“Fuga” dalla montagna in 24 comuni bresciani

In un decennio diverse località montane hanno perso residenti. La più colpita Saviore. Distanza dal luogo di lavoro e mancanza dei servizi le cause dell'addio.

(red.) Si assottiglia progressivamente la popolazione dei paesi bresciani di montagna. Il calo demografio riguarda diversi piccoli comuni della provincia, costretti a fare i conti con case sempre più vuote, strade deserte e mancanza di attività commerciali.
Spesso è la distanza dal luogo di lavoro e la mancanza di servizi essenziali a costringere al trasloco verso località meglio raggiungibili e più attrezzate. Lo dimostrano  i dati degli ultimi 11 anni, in cui la fuga dai paeselli di montagna ha riguardato in particolar modo 24 centri tra 2000-2011, che diventano poi 33 per il triennio 2009, 2010 e 2011. I 24 centri montani della provincia bresciana, in dieci anni, hanno perso 1276 persone.

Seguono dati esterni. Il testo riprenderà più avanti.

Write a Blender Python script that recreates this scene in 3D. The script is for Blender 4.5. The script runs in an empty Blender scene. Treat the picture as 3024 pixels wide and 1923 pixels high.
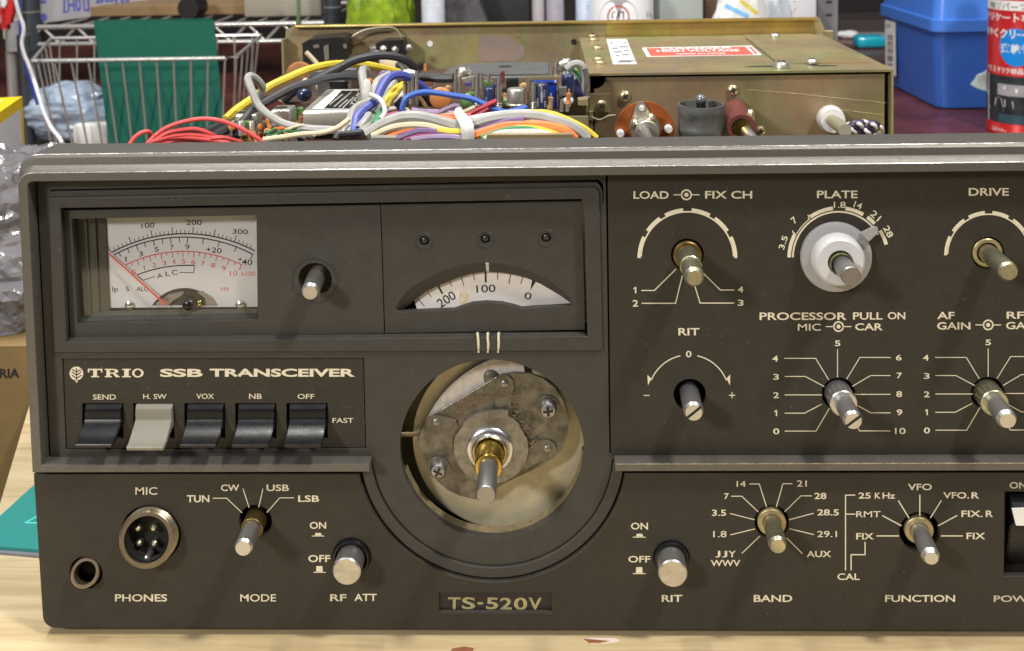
import bpy, bmesh, math, random
from mathutils import Vector, Matrix, noise
random.seed(7)
MM = 0.001
scene = bpy.context.scene
col = scene.collection

# ---------------------------------------------------------------- camera
F, PX, PY = 3027.7, 1512.0, -103.3                   # focal length and principal point in photo pixels
CAM = Vector((171.90, -324.68, 242.72))              # millimetres
RIGHT = Vector((0.99939101, 0.02926829, -0.01899959))
FWD = Vector((-0.03043239, 0.99747383, -0.06418585))
UP = Vector((0.01707298, 0.06472496, 0.99775708))
cd = bpy.data.cameras.new('camera'); cam = bpy.data.objects.new('camera', cd); col.objects.link(cam)
cd.sensor_fit = 'HORIZONTAL'; cd.sensor_width = 36.0
cd.lens = 36.0 * F / 3024.0
cd.shift_y = -(961.5 - PY) / 3024.0
cd.clip_start = 0.01; cd.clip_end = 30.0
cd.dof.use_dof = True; cd.dof.focus_distance = 0.345; cd.dof.aperture_fstop = (cd.lens * MM) / 0.0012
m = Matrix((RIGHT, UP, -FWD)).transposed().to_4x4(); m.translation = CAM * MM
cam.matrix_world = m
scene.camera = cam

# ---------------------------------------------------------------- world, lamps, exposure
w = bpy.data.worlds.new('World'); scene.world = w; w.use_nodes = True
bg = w.node_tree.nodes['Background']; bg.inputs[1].default_value = 1.0
tcw = w.node_tree.nodes.new('ShaderNodeTexCoord'); sxw = w.node_tree.nodes.new('ShaderNodeSeparateXYZ'); rmw = w.node_tree.nodes.new('ShaderNodeValToRGB')
w.node_tree.links.new(tcw.outputs['Generated'], sxw.inputs[0]); w.node_tree.links.new(sxw.outputs['Z'], rmw.inputs[0]); w.node_tree.links.new(rmw.outputs[0], bg.inputs[0])
for p_, c_ in ((0.0, (.07, .055, .04, 1)), (.30, (.06, .06, .06, 1)), (.62, (.32, .34, .38, 1))):
    el = rmw.color_ramp.elements.new(p_); el.color = c_
rmw.color_ramp.elements.remove(rmw.color_ramp.elements[0]); rmw.color_ramp.elements[-1].color = (.34, .36, .40, 1)

def lamp(name, loc, aim, sx, sy, power, colr):
    l = bpy.data.lights.new(name, 'AREA'); l.shape = 'RECTANGLE'; l.size = sx; l.size_y = sy
    l.energy = power; l.color = colr
    o = bpy.data.objects.new(name, l); col.objects.link(o)
    o.location = loc
    o.rotation_euler = (Vector(aim) - Vector(loc)).to_track_quat('-Z', 'Y').to_euler()
    return o
lamp('ceiling_lamp', (0.80, -0.43, 1.36), (0.16, 0.0, 0.08), 0.13, 0.13, 19.5, (1.0, 0.945, 0.85))
lamp('desk_lamp', (-0.80, -1.02, 0.88), (0.16, 0.0, 0.08), 0.20, 0.20, 19.0, (1.0, 0.965, 0.90))
lamp('overhead_lamp', (-0.25, 0.04, 1.62), (0.0, 0.04, 0.0), 0.5, 0.10, 18.0, (1.0, 0.97, 0.9))
lamp('background_fill_lamp', (0.05, 0.40, 1.85), (0.15, 0.55, 0.0), 0.9, 0.25, 13.5, (0.95, 0.98, 1.0))  # added lamp, unseen, put there to brighten the things behind the radio
scene.view_settings.view_transform = 'Standard'; scene.view_settings.look = 'None'
scene.view_settings.exposure = 0.0; scene.view_settings.gamma = 1.0
scene.view_settings.use_curve_mapping = False
scene.cycles.max_bounces = 8; scene.cycles.transparent_max_bounces = 12
scene.cycles.sample_clamp_indirect = 6.0
scene.cycles.use_denoising = True

# ---------------------------------------------------------------- picking points of the place
def ray(x, y): return RIGHT * ((x - PX) / F) + FWD - UP * ((y - PY) / F)
def U(x, y, Y=0.0):
    d = ray(x, y); return CAM + d * ((Y - CAM.y) / d.y)
def UZ(x, y, z):
    d = ray(x, y); return CAM + d * ((z - CAM.z) / d.z)
def UP_(p0, n):
    return lambda x, y: (lambda d: CAM + d * ((p0 - CAM).dot(n) / d.dot(n)))(ray(x, y))
def mmpx(x, y, Y=0.0): return (U(x, y, Y) - CAM).dot(FWD) / F
def win(ox, oy, s): return lambda x, y: (ox + x / s, oy + y / s)
zA = win(900, 500, 2.408); zB = win(0, 1000, 1.6583); zC = win(1000, 1000, 2.1867); zD = win(1750, 500, 3.0614)
zE = win(2300, 500, 3.062); zF = win(1750, 950, 1.890); zG = win(1750, 1350, 2.672); zH = win(2300, 1350, 2.671)
zM = win(160, 560, 3.827); zS = win(150, 1030, 2.408); zT = win(1240, 1670, 5.235); zI = win(1100, 180, 3.6485)
zJ = win(680, 200, 5.1234); z2 = win(700, 0, 3.645); z3 = win(1200, 0, 3.645); z4 = win(1700, 0, 3.645)
z5 = win(2200, 0, 2.922); z0 = win(0, 0, 2.734); zK = win(2500, 0, 3.645); zL = win(0, 0, 5.8875); zN = win(0, 260, 5.1025)
zV = lambda x, y: (x * 1.25581, y * 1.25581)
zP = win(0, 400, 2.392); z1 = win(1000, 1250, 2.408); zO = lambda x, y: (x, y)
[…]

L’addio più netto lo ha registrato Saviore dell’Adamello, dove in undici anni se ne è andato il 15% dei residenti (179 persone): la popolazione è così passata da 1186 a 1007 abitanti.
Analoga situazione a Ponte di Legno e Cevo, passate rispettivamente da 1.886 a 1.778 la prima, e da 1.046 a 940 la seconda.
In Valsabbia risentire maggiormente della “desertificazione” da popolazione sono stati Capovalle e Valvestino (rispettivamente 100 e 98 persone che hanno salutato i comuni) dove la popolazione si è ridotta da 313 a 213 abitanti e da 490 a 392.
Ha risentito dell’effetto migratorio anche Berzo Demo (da 1841 a 1747 residenti), Magasa (da 226 a 146), Paisco Loveno (da 270 a 199), Incudine (da 469 a 402) e Lavenone (da 679 a 615).
La situazione più pesante si registra a Magasa, che ha perso, in un decennio, il 35% della sua popolazione: attualmente, i residenti sono 146.
Nel triennio “009-“011 hanno perso quote di abitanti cospicue anche anche Saviore, Casto, Ponte di Legno, Lodrino e Berzo Demo.